Just about every swimming pool was taken over by the obnoxiously loud offspring of other visitors, but thankfully, we found quiet refuge down on the man-made beach, next to the sea. Hubs & I whiled away the hours ‘neath a thatch umbrella with a good book each. The weather was smashing – about 25C with a nice breeze. I’ve been as pale as a new immigrant since coming to the UAE, so I decided to catch some rays, cos really, it wasn’t THAT hot. After a few hours, Hubs & I decided it was time we take a dunk in the famous Dead Sea – ahem.
What an experience!

After we’d waded in to about knee high depth of water, it was as if a magnetic type of force was trying to pull us in! The physical density of the sea water is nothing short of amazing……….it actually looked like someone had filled the sea with millions of gallons of oil, as we could see distinct patterns & swirls in the water. Very weird! When I finally went in completely (and half the sea rushed out in protest) I honestly couldn’t stop laughing! (The waves my laughter created could be akin to a tsunami I s'pose) The whole situation was really comical – trying to fight against the buoyancy of the water! I floated on my front, on my back & in a sitting position, which was hysterical. Trying to flip my rather large frame over onto my back took me into another fit of giggles…………all the time trying not to get a drop of water in either my mouth or eyes. Hubs & I really enjoyed ourselves & I can honestly say that it really is an experience of a lifetime. For anyone who hasn’t floated in the Dead Sea, I say wholeheartedly, put it on your list of things to DO! Apparently the salt content in normal seawater is on average 3%. The salt content in the Dead Sea is officially listed as 31.7%. Having tasted a stray drop that landed on my bottom lip, I can say without a doubt, it is VILE!

Sunburn Score:
Hubs – Head & feet.
Me – Face, neck, shoulders, thighs, chest & shins. I win.
No prizes for not listening to Hubs when he said “you’re going VERY pink.”
That evening I looked like a lobster, but the pain only followed the following day.

The next day, Hubs & I trundled over to the Spa, to book a massage each. Everyman & his friggin camel had the same idea! No appointments were available for at least 2 days. Blinding! After much pleading, the receptionist tapped away at his keyboard & came up with a 12 o’clock appointment for a hot rock massage for Hubs……but absolutely nothing available for me……….sniff………..sob! I was told there were no female masseuses available, so I said fine, I’ll have a male………ooops..…WRONG thing to say! I got the raised eyebrow ‘haram’ look & repeated confirmation that I couldn’t have a massage.
Hubs duly went for his & came back glowing, relaxed & his muscles un-knotted. I was jealous………….but then he told me there’d been a cancellation & a female masseuse was available at 6pm if I’d like it? No sooner said than done, he was on the blower confirming the spot for me – yay!

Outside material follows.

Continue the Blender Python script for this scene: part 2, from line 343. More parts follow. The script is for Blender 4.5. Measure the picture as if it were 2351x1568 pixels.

So off I went to the Spa, for my much anticipated hot rock massage.

On sunburnt shoulders.

And a smart arsed masseuse who wanted to know if I tried to catch ‘all the sun’ in one day.
The bitch was so tiny a good gust of wind would’ve carried her to Syria, but when she put those hot rocks on my shoulders, she had the strength of Mike Tyson.

I said “Owwww………eina!” as discreetly as possible.

We didn’t sleep too well that night, because despite the relaxation of the massage, the pain of the sunburn surfaced with a vengeance!